Egypt

Liberal International: short on democracy

Leaders of liberal political parties from across the globe gathered in Cairo over the weekend to call for the peaceful resolution of conflicts between some Muslim countries and the West and to emphasize that Islam and liberalism are not mutually exclusive.

“We believe in building relations and encouraging people to change the world we live in through political dialogue,” said John Lord Alderdice, president of Liberal International (LI), an umbrella grouping of more than 100 liberal political parties and organizations from a multiplicity of countries.

In his opening remarks before LI’s 56th annual congress, Alderdice — himself a member of the British Liberal Democratic Party — stressed that liberal political systems could not be imposed by external powers.

“Liberals must develop their liberal principles according to their contexts,” explained Alderdice, who has led the 61-year-old federation for the past eight years. “Liberalism should have different colorings and different flavors.”

The LI congress, the third in a Muslim country since 2003, comes at a time when Islamic-Western relations are still recovering from the fallout of the 9/11 attacks in 2001 and the subsequent US-led wars in Afghanistan and Iraq.

“We understand perfectly the implications of holding this congress in Egypt during a time of mutual misunderstanding between the Muslim world and the West,” said Osama el-Ghazali Harb, congress host and head of the Democratic Front Party, the most recently established of Egypt’s liberal parties.

Harb went on to say that liberalism provided the intellectual and theoretical framework with which to avoid potentially bloody confrontations. The same point was made by Alderdice, who expressed concern that “security measures” — rather than dialogue — had become the overriding focus of Western-Muslim relations.

Aside from accepting a dinner invitation from former presidential candidate and Al-Ghad Party founder Ayman Nour, who recently spent four years in jail on charges widely seen as politically motivated, LI delegates paid little more than lip service to notions of democracy and political reform in the Middle East.

Distancing themselves from earlier policies aimed at pressuring Arab states to “democratize,” European liberal leaders at the congress opted instead for a “gradualist” approach to political transformation. “Democracy isn’t about elections, even if they are fair and free,” said Alderdice. “It’s about the rule of law and respecting the outcomes of elections.”

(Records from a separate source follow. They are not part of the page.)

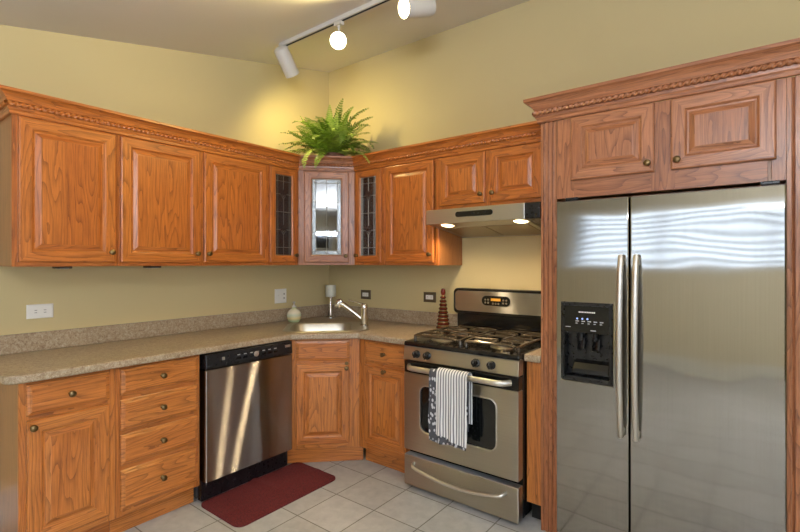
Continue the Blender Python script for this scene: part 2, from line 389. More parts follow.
# ------------------------------------------------------------------ upper cabinets
UZ0, UZ1, UD = 1.381, 2.122, .324
def upper_solid(name, label, loc, rz, w_, doors, z0=UZ0, mat=OAK, stile=.024, group='wall cabinets'):
    t = thing(name, label, 'cabinet', (loc[0], loc[1], z0), rz, group)
    h = UZ1-z0; d = UD
    m = MB(); m.box(.0005, w_-.0005, -d+.0195, -.001, 0, h, 'z'); m.build('carcass', OAKPLAIN, t, bevel=.001, seg=1)
    m = MB()
    st = [(0, stile), (w_-stile, w_)]
    xs = sorted(doors, key=lambda q: q[0])
    for a, b_ in zip(xs, xs[1:]): st.append((a[1]-.012, b_[0]+.012))
    rl = [(stile, w_-stile, 0, .032), (stile, w_-stile, h-.032, h)]
    frame(t, 0, w_, 0, h, d, st, rl, mat)
    for x0, x1, ks in doors:
        zb, zt = .021, h-.012
        door(t, x0, x1, zb, zt, -d, ((x1-.026) if ks == 'R' else (x0+.026), zb+.055), mat)
    return t
YL0 = -2.385
# left run: local x = y - y0
upper_solid('upper_cabinet', 'oak single-door wall cabinet at the far left end above the counter', (0, YL0, 0), 90, .463, [(.022, .453, 'R')])
upper_solid('upper_cabinet', 'oak two-door wall cabinet above the dishwasher side of the counter', (0, YL0+.465, 0), 90, 1.003, [(.012, .480, 'R'), (.506, .993, 'L')])
upper_solid('upper_cabinet', 'oak single-door wall cabinet between narrow glass cabinet and range hood', (.937, 0, 0), 0, .483, [(.021, .452, 'R')])
t = upper_solid('upper_cabinet', 'short oak two-door wall cabinet directly above the range hood', (1.4205, 0, 0), 0, .765, [(.016, .360, 'R'), (.391, .735, 'L')], z0=1.762)

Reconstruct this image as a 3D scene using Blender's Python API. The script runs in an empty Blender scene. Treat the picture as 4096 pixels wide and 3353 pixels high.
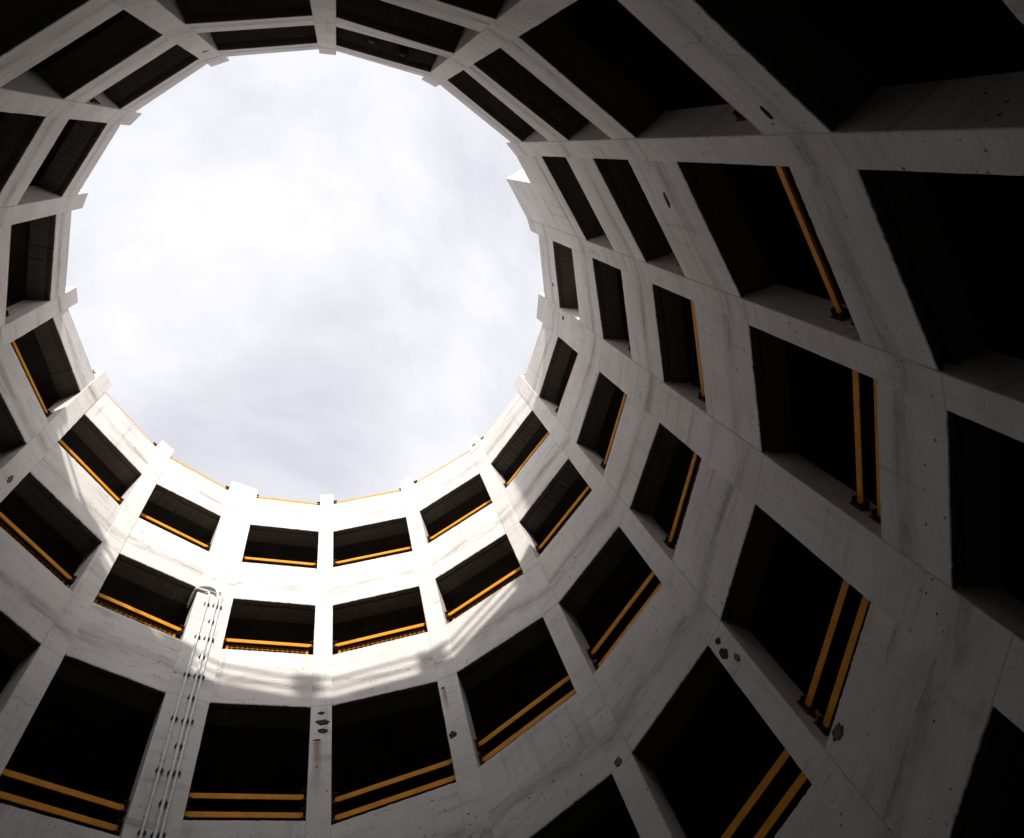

“We expressed solidarity with opposition voices in the Arab world,” one Scandinavian attendee told Al-Masry Al-Youm English Edition on condition of anonymity. “But our initial objective is to engage governments of the region in debate rather than alienating them.”

High-ranking Egyptian officials, meanwhile, appeared pleased by the calls for dialogue.

“Liberal values are based on the importance of dialogue and on embracing and respecting ‘the other,’ regardless of his cultural, religious or intellectual background,” said Moufid Shehab, Egyptian Minister of Legal and Parliamentary Affairs, in his opening address.

Shehab added that Liberalism, which he defined as a “culture-specific” idea, is the venue whereby “calls for hatred and the ‘clash of civilizations’ can be confronted.” The minister went on to remind the audience that his government remained committed to the quest for democracy and political reform “despite the [current] hard times of extremism and narrow-mindedness.”

Some attendees challenged the notion that democracy and the rule of law were “Western concepts” to be opposed.

“I consider it an insult that some Western scholars and Muslim autocrats argue that Islam and democracy are inherently incompatible,” said Anwar Ibrahim, former Deputy Prime Minister of Malaysia and current opposition leader.

Ibrahim added that, while Arabs and Muslims were outraged by incidents of torture by US servicemen in Iraq’s notorious Abu Gharib Prison in 2004, similar attention must also be given to the abuse of prisoners in the Muslim world.

“We must condemn the excesses in our own backyards,” said Ibrahim, who himself was sentenced to jail for nine years in 2000 for alleged sodomy — a charge his supporters believe was intended to tarnish his reputation.

He strongly dismissed the policy of perpetuating dictatorships in the Muslim world on the grounds that elections could potentially bring religious fundamentalists into power.

“In Indonesia, the government allowed all parties to participate, even the extremists — but voters elected a moderate leader,” Ibrahim said, referring to last July’s presidential elections in which President Susilo Bambang Yudhoyono’s secular Democratic Party won a landslide victory.

“There is only one form of democracy,” said Ismail Jussa, chairman of Tanzania’s Civic United Front. According to Jussa, the contemporary notion of “African democracy” is little more than a surreptitious means of sustaining authoritarian political structures.